Problem statement: Write the material out again exactly as it stands.

Recorded information:
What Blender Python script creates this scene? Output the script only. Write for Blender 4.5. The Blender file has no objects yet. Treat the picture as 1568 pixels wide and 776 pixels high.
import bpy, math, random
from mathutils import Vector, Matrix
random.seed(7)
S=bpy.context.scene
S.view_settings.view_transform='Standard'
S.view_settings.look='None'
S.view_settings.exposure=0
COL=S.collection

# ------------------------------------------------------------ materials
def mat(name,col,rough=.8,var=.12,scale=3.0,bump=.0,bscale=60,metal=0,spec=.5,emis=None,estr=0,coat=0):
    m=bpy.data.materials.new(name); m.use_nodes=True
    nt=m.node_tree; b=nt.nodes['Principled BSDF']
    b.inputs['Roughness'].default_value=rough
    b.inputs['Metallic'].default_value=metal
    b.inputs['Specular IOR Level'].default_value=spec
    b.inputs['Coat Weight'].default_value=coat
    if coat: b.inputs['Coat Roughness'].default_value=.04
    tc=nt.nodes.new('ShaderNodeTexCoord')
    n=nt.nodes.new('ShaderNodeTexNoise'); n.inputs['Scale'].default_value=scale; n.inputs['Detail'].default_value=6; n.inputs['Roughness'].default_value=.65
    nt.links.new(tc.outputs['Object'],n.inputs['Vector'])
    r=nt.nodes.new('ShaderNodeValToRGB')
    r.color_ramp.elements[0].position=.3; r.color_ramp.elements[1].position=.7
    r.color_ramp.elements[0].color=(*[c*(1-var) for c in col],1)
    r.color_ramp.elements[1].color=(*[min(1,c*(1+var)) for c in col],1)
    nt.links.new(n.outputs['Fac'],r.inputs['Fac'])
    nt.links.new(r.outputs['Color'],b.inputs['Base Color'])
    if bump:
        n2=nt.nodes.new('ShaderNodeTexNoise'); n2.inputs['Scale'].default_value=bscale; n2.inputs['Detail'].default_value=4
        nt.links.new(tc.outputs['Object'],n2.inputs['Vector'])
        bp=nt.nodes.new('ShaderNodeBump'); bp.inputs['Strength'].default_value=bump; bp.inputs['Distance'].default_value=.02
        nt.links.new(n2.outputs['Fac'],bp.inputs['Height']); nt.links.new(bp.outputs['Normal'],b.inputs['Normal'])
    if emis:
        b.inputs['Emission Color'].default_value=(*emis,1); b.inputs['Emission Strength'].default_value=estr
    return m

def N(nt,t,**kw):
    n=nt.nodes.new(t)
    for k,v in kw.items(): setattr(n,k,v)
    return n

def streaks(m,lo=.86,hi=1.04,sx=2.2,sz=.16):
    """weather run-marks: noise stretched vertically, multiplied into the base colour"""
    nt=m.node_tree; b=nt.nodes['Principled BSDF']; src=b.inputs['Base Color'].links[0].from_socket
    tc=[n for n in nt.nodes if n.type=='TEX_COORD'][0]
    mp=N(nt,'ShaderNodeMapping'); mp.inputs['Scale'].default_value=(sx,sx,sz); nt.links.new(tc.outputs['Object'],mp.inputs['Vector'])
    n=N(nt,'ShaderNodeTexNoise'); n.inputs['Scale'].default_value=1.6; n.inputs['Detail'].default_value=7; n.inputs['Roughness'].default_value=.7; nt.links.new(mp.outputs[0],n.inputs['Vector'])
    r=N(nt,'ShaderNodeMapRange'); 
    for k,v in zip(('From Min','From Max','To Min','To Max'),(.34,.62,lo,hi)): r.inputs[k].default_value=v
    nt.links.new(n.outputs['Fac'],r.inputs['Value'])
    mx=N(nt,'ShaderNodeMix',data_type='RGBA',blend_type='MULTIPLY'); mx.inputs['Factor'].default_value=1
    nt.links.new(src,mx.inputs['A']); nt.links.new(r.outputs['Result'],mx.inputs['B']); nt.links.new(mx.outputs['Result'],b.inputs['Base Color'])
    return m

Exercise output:
What Blender Python script creates this scene? Output the script only. Write for Blender 4.5. The Blender file has no objects yet. Treat the picture as 1568 pixels wide and 776 pixels high.
import bpy, math, random
from mathutils import Vector, Matrix
random.seed(7)
S=bpy.context.scene
S.view_settings.view_transform='Standard'
S.view_settings.look='None'
S.view_settings.exposure=0
COL=S.collection

# ------------------------------------------------------------ materials
def mat(name,col,rough=.8,var=.12,scale=3.0,bump=.0,bscale=60,metal=0,spec=.5,emis=None,estr=0,coat=0):
    m=bpy.data.materials.new(name); m.use_nodes=True
    nt=m.node_tree; b=nt.nodes['Principled BSDF']
    b.inputs['Roughness'].default_value=rough
    b.inputs['Metallic'].default_value=metal
    b.inputs['Specular IOR Level'].default_value=spec
    b.inputs['Coat Weight'].default_value=coat
    if coat: b.inputs['Coat Roughness'].default_value=.04
    tc=nt.nodes.new('ShaderNodeTexCoord')
    n=nt.nodes.new('ShaderNodeTexNoise'); n.inputs['Scale'].default_value=scale; n.inputs['Detail'].default_value=6; n.inputs['Roughness'].default_value=.65
    nt.links.new(tc.outputs['Object'],n.inputs['Vector'])
    r=nt.nodes.new('ShaderNodeValToRGB')
    r.color_ramp.elements[0].position=.3; r.color_ramp.elements[1].position=.7
    r.color_ramp.elements[0].color=(*[c*(1-var) for c in col],1)
    r.color_ramp.elements[1].color=(*[min(1,c*(1+var)) for c in col],1)
    nt.links.new(n.outputs['Fac'],r.inputs['Fac'])
    nt.links.new(r.outputs['Color'],b.inputs['Base Color'])
    if bump:
        n2=nt.nodes.new('ShaderNodeTexNoise'); n2.inputs['Scale'].default_value=bscale; n2.inputs['Detail'].default_value=4
        nt.links.new(tc.outputs['Object'],n2.inputs['Vector'])
        bp=nt.nodes.new('ShaderNodeBump'); bp.inputs['Strength'].default_value=bump; bp.inputs['Distance'].default_value=.02
        nt.links.new(n2.outputs['Fac'],bp.inputs['Height']); nt.links.new(bp.outputs['Normal'],b.inputs['Normal'])
    if emis:
        b.inputs['Emission Color'].default_value=(*emis,1); b.inputs['Emission Strength'].default_value=estr
    return m

def N(nt,t,**kw):
    n=nt.nodes.new(t)
    for k,v in kw.items(): setattr(n,k,v)
    return n

def streaks(m,lo=.86,hi=1.04,sx=2.2,sz=.16):
    """weather run-marks: noise stretched vertically, multiplied into the base colour"""
    nt=m.node_tree; b=nt.nodes['Principled BSDF']; src=b.inputs['Base Color'].links[0].from_socket
    tc=[n for n in nt.nodes if n.type=='TEX_COORD'][0]
    mp=N(nt,'ShaderNodeMapping'); mp.inputs['Scale'].default_value=(sx,sx,sz); nt.links.new(tc.outputs['Object'],mp.inputs['Vector'])
    n=N(nt,'ShaderNodeTexNoise'); n.inputs['Scale'].default_value=1.6; n.inputs['Detail'].default_value=7; n.inputs['Roughness'].default_value=.7; nt.links.new(mp.outputs[0],n.inputs['Vector'])
    r=N(nt,'ShaderNodeMapRange'); 
    for k,v in zip(('From Min','From Max','To Min','To Max'),(.34,.62,lo,hi)): r.inputs[k].default_value=v
    nt.links.new(n.outputs['Fac'],r.inputs['Value'])
    mx=N(nt,'ShaderNodeMix',data_type='RGBA',blend_type='MULTIPLY'); mx.inputs['Factor'].default_value=1
    nt.links.new(src,mx.inputs['A']); nt.links.new(r.outputs['Result'],mx.inputs['B']); nt.links.new(mx.outputs['Result'],b.inputs['Base Color'])
    return m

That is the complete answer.